FAILURE BY PROVINCIAL EDUCATION DEPARTMENTS TO SPEND MILLIONS
MAKEKASIGREAT©®™ @KASIBC_AFRIC
ONLINE EDITOR @KASIBC_AFRICA
FAILURE BY PROVINCIAL EDUCATION DEPARTMENTS TO SPEND MILLIONS
The Economic Freedom Fighters (EFF) condemns, in the strongest terms, provincial education departments which have collectively failed to spend hundreds of millions in conditional grants meant to feed hungry children, build classrooms, and strengthen South Africa’s collapsing education system. According to the Department of Basic Education’s 2024/25 Annual Report, seven provincial education departments, including Limpopo, Gauteng, Free State, Mpumalanga, North West, KwaZulu-Natal, and the Eastern Cape, failed to spend crucial funds allocated for the National School Nutrition Programme (NSNP), Maths, Science and Technology (MST), and Early Childhood Development (ECD) infrastructure.

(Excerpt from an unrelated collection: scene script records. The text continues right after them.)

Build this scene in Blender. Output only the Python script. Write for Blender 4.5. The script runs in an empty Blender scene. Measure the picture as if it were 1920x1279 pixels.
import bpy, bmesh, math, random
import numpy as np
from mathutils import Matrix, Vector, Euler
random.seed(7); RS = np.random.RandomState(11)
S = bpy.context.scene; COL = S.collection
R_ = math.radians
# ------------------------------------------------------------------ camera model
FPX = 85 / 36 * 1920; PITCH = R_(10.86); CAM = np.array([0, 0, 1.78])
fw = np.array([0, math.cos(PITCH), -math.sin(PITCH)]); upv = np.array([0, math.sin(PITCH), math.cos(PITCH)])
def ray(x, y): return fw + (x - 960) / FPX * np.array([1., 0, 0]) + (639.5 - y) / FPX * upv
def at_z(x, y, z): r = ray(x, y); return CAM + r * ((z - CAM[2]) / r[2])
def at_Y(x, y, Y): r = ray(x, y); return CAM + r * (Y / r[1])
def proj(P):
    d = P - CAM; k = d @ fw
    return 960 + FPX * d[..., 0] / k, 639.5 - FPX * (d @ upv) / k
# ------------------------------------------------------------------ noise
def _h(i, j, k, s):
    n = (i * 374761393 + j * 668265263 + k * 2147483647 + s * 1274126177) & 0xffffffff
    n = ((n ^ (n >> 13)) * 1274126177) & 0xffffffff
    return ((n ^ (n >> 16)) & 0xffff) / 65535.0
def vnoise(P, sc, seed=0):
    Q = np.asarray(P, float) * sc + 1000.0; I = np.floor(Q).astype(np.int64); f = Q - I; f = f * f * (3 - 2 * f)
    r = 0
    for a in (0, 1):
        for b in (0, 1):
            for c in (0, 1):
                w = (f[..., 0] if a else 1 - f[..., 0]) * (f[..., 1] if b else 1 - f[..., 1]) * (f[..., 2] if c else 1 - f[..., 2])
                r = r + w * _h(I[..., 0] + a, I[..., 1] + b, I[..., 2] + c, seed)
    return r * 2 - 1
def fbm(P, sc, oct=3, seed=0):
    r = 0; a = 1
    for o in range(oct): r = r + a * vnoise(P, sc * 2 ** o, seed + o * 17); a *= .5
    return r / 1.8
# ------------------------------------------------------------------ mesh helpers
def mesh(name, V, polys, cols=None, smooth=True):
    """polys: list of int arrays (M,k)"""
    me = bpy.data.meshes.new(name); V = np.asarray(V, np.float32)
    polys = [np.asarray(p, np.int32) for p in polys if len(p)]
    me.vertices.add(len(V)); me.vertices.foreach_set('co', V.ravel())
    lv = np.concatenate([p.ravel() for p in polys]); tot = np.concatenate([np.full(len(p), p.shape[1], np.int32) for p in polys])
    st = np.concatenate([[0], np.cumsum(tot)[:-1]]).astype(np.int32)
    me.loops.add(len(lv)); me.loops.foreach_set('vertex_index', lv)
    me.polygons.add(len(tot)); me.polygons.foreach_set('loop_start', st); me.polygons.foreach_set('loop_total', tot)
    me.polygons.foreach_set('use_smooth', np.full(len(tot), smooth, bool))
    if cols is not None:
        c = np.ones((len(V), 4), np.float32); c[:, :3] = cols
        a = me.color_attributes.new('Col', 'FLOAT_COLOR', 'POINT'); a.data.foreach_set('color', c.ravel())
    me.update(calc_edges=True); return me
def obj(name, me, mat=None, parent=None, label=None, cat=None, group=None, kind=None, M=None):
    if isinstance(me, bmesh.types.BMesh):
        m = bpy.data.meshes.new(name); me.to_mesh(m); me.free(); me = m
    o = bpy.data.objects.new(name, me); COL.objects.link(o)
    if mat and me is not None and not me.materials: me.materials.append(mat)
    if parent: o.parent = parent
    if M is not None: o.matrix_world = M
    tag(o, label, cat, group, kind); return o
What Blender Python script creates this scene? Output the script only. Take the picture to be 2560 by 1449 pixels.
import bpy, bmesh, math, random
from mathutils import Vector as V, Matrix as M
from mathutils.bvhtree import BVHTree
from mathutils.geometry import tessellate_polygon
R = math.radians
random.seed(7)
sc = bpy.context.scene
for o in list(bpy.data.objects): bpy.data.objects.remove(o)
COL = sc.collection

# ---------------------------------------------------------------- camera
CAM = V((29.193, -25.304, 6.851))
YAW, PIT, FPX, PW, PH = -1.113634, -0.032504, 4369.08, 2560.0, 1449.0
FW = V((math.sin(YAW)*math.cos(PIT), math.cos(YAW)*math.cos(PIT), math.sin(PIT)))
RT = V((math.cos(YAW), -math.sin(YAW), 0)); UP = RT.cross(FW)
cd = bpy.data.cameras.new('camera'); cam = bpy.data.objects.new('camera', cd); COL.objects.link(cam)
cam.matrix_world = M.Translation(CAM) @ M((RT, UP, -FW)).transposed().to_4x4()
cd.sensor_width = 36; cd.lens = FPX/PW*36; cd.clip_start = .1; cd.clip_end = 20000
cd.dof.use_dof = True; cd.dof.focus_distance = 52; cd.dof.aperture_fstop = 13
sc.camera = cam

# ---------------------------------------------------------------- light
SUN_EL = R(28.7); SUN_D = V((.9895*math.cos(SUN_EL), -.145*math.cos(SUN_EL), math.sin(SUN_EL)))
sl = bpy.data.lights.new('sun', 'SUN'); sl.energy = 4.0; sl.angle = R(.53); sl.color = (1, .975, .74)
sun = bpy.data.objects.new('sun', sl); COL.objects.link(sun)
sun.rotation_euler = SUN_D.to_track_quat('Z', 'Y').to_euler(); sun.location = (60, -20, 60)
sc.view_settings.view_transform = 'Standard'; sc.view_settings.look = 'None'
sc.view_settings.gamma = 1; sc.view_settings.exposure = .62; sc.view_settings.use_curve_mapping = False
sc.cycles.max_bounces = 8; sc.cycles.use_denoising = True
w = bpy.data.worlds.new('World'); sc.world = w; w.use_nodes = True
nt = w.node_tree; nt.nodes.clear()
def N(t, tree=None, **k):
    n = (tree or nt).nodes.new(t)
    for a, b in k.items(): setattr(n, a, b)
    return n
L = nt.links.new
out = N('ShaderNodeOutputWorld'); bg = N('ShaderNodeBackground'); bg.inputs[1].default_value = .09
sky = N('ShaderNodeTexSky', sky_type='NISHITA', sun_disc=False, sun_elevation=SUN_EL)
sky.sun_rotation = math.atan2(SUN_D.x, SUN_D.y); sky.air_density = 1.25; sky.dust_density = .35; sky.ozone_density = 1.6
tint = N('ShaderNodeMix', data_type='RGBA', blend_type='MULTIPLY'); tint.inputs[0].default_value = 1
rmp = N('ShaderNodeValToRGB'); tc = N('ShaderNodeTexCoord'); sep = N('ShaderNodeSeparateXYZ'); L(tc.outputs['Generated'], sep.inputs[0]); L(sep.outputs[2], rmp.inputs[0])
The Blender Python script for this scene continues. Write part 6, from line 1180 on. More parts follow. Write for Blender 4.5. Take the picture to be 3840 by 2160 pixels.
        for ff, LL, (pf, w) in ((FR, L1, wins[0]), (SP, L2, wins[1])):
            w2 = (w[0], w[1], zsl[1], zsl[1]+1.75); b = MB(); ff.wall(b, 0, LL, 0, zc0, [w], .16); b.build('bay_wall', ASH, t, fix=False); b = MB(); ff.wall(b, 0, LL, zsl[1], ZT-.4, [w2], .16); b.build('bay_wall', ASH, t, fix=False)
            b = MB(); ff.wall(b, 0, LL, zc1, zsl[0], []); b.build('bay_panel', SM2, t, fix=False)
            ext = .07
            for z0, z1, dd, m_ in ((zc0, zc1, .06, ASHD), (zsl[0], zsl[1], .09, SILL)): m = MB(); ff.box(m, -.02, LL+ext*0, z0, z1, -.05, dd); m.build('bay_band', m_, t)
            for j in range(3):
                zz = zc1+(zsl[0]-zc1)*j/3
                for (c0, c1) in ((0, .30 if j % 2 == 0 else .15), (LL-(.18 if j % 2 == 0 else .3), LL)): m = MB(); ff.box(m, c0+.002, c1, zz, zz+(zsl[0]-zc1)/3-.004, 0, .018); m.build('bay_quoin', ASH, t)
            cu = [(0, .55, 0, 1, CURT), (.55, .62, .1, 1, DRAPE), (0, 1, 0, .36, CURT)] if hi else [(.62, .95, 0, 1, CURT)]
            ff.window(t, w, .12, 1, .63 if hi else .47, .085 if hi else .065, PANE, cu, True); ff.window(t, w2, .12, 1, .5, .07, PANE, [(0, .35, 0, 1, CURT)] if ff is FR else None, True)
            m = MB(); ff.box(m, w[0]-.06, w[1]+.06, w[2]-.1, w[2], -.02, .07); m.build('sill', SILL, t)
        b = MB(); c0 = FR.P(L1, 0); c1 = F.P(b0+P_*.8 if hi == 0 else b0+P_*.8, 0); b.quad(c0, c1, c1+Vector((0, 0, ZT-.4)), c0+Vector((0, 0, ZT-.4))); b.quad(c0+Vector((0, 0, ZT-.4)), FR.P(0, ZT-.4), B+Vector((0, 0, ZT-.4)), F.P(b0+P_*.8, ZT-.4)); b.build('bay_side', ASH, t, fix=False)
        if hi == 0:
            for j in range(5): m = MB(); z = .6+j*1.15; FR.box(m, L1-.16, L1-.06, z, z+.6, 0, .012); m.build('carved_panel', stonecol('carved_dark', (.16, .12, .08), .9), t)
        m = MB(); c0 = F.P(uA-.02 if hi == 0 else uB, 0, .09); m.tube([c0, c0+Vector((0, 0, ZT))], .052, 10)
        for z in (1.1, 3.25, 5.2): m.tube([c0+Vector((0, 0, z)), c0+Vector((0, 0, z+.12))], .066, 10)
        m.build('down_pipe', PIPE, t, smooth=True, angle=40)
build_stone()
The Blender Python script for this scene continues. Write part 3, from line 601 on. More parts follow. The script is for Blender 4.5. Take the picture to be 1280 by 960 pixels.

The most shocking failure occurred in Limpopo which left R69.7 million unspent. This includes R33.2 million meant for the NSNP, R18.3 million for the MST grant, and R11.3 million for education infrastructure.
These are funds that could have provided daily nutritious meals for hungry learners, built safe classrooms in rural schools, and equipped laboratories to improve science and mathematics learning.
In the same report, Gauteng surrendered R53 million in unspent education grants to the National Treasury after failing to obtain a rollover. Provinces such as Mpumalanga (R22.2 million), Free State (R21.5 million), North West (R10.2 million), KwaZulu-Natal (R3.3 million), and Eastern Cape (R1.6 million) also failed to use their allocations. Of the total amount, R40.1 million was meant for the National School Nutrition Programme, an intervention designed to improve school attendance and learning outcomes by ensuring that no child learns on an empty stomach.
Limpopo, Free State, and Eastern Cape were the worst performers in this regard, while Eastern Cape has one of the highest child malnutrition and hunger rates in the country.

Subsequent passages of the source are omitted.